Angola is the most heavily mined area in Africa and directly and tragically impacts the local communities. The work done by The HALO Trust in Southern Angola and other NGOs prevents death and injury and enables the local communities to kick-start their lives.

By 2002, when the MPLA achieved victory, between 500,000 and 800,000 people had lost their lives, and over a million had been internally displaced. Nearly 70,000 Angolans had become amputees due to landmines. Since 1994 HALO has cleared over 1,000 minefields and destroyed 98,000 mines in Angola. However, Angola remains the most heavily mined area inAfrica and 580 minefields are waiting to be cleared, of which 180 are just in Kuando Kubango province alone, and more minefields continue to be found.
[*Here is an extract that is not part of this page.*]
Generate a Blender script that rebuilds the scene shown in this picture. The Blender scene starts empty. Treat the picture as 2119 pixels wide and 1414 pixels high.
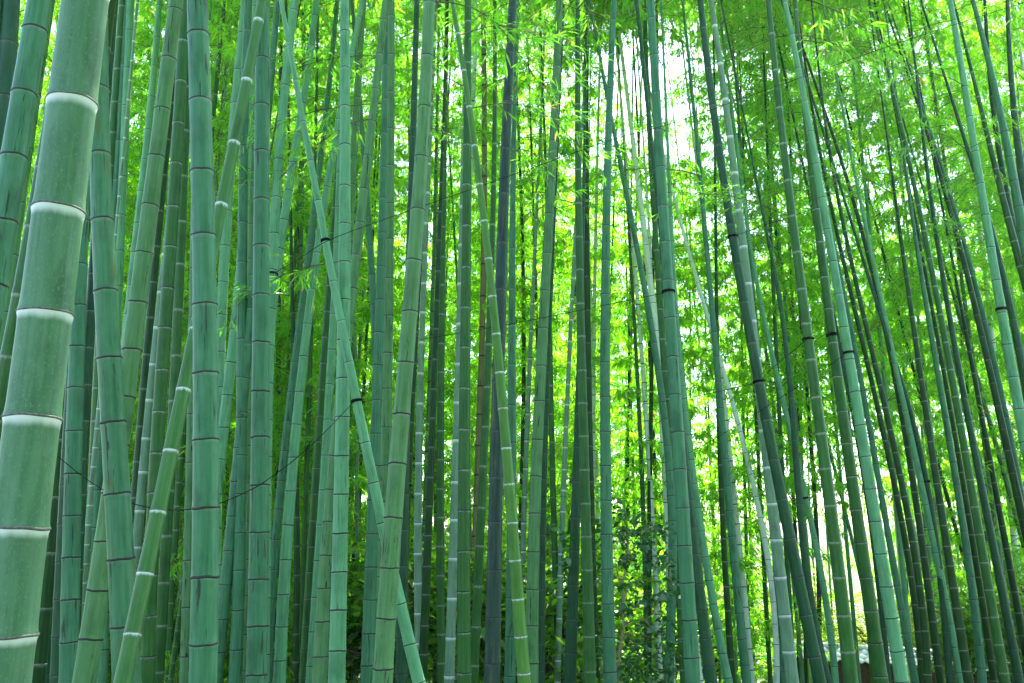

I had the privilege of spending time with The HALO Trust team in Cuito Cuanavale, led by HALO Trust Research and Development Officer Ronan Shenhav and Operations Manager Valdermar Fernandez. The Battle of Cuito Cuanavale was the site of fierce fighting in the biggest tank battle since World War 2. We visited several minefields to enable me to gain a better understanding of the daily threats faced by deminers and the rigorous training system that supports them in the field. Witnessing the supervisors, section commanders, and deminers at work was truly impressive. The harsh environment and terrain highlight the remarkable work that deminers undertake every day, whether facing the searing heat in Angola and Cambodia or the bitter cold inUkraine.

My visit, building upon the experience we gained during our Cambodia field visit last year, has significantly has contributed to the development of our MRead sensor technology, transforming it from a concept into a prototype handheld detector. Understanding the real-world demining requirements and challenges faced by deminers is crucial to our development process – size, weight and power are key.

The MRead team's visit to Angola also provided us with first hand insights into the extraordinary work of The HALO Trust. We are deeply grateful to all HALO staff who generously shared their time and knowledge, answering my numerous questions throughout the week and for their support and guidance.

We are deeply inspired by the work of Angolan deminers and the efforts of The HALO Trust and other NGOs in helping local communities return to normality in places like Somalia, Laos, Cambodia, Sri Lanka, and Ukraine. Unfortunately, the list of war-affected and mine-contaminated countries continues along with the casualties, as shown by the current conflict in Gaza.

We are very much looking forward to continuing to develop our partnership with The HALO Trust in the coming months.